What am I talking about? Well, a pig-sheep to start with. Picture the largest, fattest pig you can imagine. Then, picture it with wool. Lots of wool. Not fur, not hair, but white wool. Not enough for you? What about a duck with brilliant colors but the head of a chicken? And, furthermore, all of the animals were big. Bigger than the counterparts I've seen in American zoos. I didn't know what they were feeding the animals, but I think the people were eating it too as there were a lot of huge Hungarians also.

Otherwise the zoo was pretty "normal" and was actually quite good. Where I live the Cleveland zoo spent a few million and made a several acre wolf area. Only problem is you can never see the wolves. They even have cameras to help you see them, but you can't. Here they had a cage about the size of a football field with about 7 or 8 wolves in it running around and playing. Yes, there were lions and tigers and bears. All very healthy. And camels and birds and snakes. All normal zoo animals and all very healthy looking and all huge.

There were only two other strange things. First, they had raccoons there. This was funny to me as I see raccoons when looking out of my kitchen window. But since they are native to North America, I guess it was a "treat" there. Second, the animals were arranged in a mixed fashion. You'd walk into one building and see a snake, monkeys, and fish. You'd walk into another building and see spiders, fox-like things, and fish (fish seemed to be everywhere). And inside of the cages, there were mixtures too. Several species of snakes in one cage. Monkeys with groundhog looking things and birds in one cage, etc.

After the zoo we walked by the circus which was next door. It was closed for the season but looked like it would be fun. We also tried to go into another art museum but it just wasn't doing it for us.

Next we walked back to the hotel and had a final Hungarian meal. We then went out to some of our favorite bars (including the Yes bar) and had a round at each. It was then time to say goodbye to Hungary.

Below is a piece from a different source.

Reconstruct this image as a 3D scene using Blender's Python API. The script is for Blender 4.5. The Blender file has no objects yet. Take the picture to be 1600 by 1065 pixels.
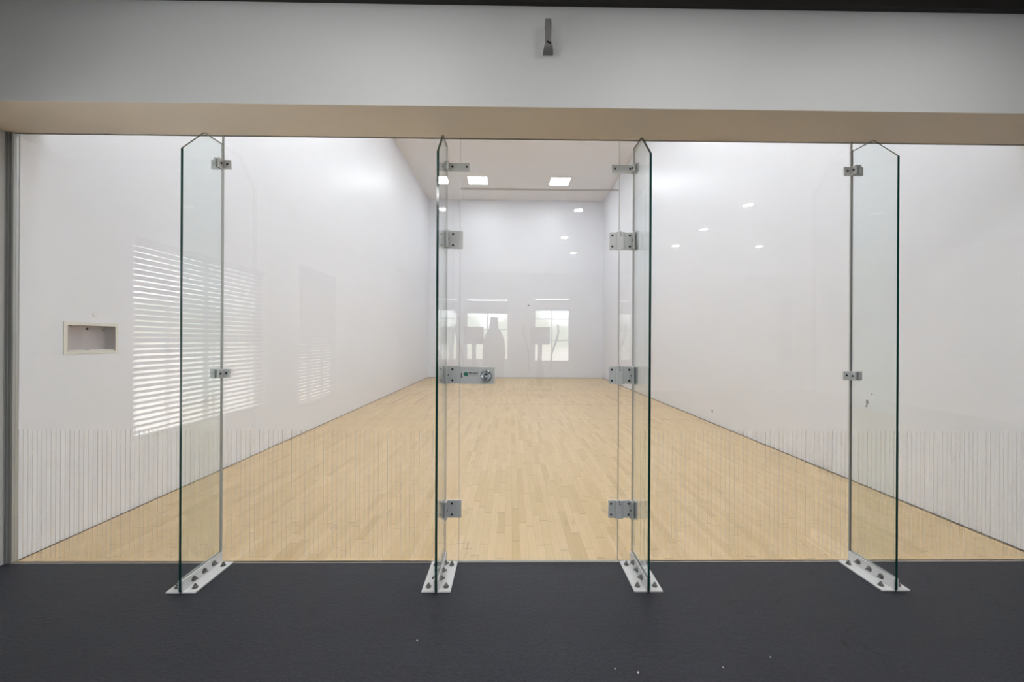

3/24 - 3/26 London, England

Nothing much to say about these days other than London is expensive. What we spent in 2 days in London was almost twice what we spent in 3 days in Romania (and that was with our great Priceline hotel deal). Still, we were there to meet up with some friends so we drank a lot, saw a few sights, and had a great time. Then we flew home.

By the way, since I mentioned our hotel was right next to a tube stop, you are probably wondering if we got lost getting to it. I'm happy to report that we did. In all fairness, we asked people on the street and even went into a few pubs where the hotel was. We even asked where the street was that the hotel was on. No one knew. We did eventually find it. We needed to make a 180 and get to the opposite side of the tube entranceway. Then the hotel was recessed in a little street. Very sneaky and very British.

In Summary

Hmmm...the report is really long enough as it is so I won't add much more. I will just reiterate that we really liked Hungary and we liked the people- part of Romania. Food in Hungary was top-notch and, if in Budapest, you must a) go to the zoo and b) go to Eger.

If you are still reading at this point, please stop. The report is over!